According to Meta, during the first six months of 2022, requests from governments across the globe for user data were up 10.5 per cent from 214,777 to 237,414. The US continues to submit the largest number of requests, followed by India, Germany, Brazil, France and the UK.
Meta added that it restricted access in India to 23 items reported by the Election Commission. The restrictions came into force after electoral complaints on issues such as spreading candidate misinformation and promoting sectarian violence were made under the Indian Penal Code, Representation of the People Act.
Of these, 19 items were restricted only temporarily (during the designated blackout period).
“We also restricted access to 597 items in response to directions from the Ministry of Electronics and Information Technology (MeitY) for violations under Section 69A of the Information Technology Act, 2000, including content against security of the state and public order. (We also restricted access), to six items in response to directions from the Ministry of Information & Broadcasting for violating Rule 16 of the Information Technology (Intermediary Guidelines & Digital Media Ethics Code) Rules, 2021,” said Meta in its Integrity and Transparency Report, Q3 2022.
Meta also restricted access to 71 items due to other court orders, to 13 items for IP infringement, and to two items in response to private reports of defamation.
As part of the compliance under the new IT Rules, 2021, for the month of September, Meta said for Facebook it received 587 reports through the Indian grievance mechanism, and that it responded to 100 per cent of these.
In the case of Instagram, Meta received 1,115 reports through the Indian grievance mechanism, and responded to all of them.

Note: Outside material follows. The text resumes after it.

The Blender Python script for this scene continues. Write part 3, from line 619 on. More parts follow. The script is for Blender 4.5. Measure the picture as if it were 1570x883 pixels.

The highest complaints were in the category of fake profiles (518), and followed by accounts hacked (332).
Globally, the report said that the prevalence of bullying and harassment-related content remained low, at 0.08 per cent on Facebook and between 0.04-0.05 per cent on Instagram.
The company added that its actions against hate speech content dipped from 13.5 million to 10.6 million in Q3 2022 on Facebook due to improvement in the accuracy of its AI technology. “We’ve done this by leveraging data from past user appeals to identify posts that could have been removed by mistake without appropriate cultural context. For example, now we can better recognise humorous terms of endearment used between friends, or better detect words that may be considered offensive or inappropriate in one context but not another. As we improved this accuracy, our proactive detection rate for hate speech also decreased from 95.6 per cent to 90.2 per cent in Q3 2022,” said the company.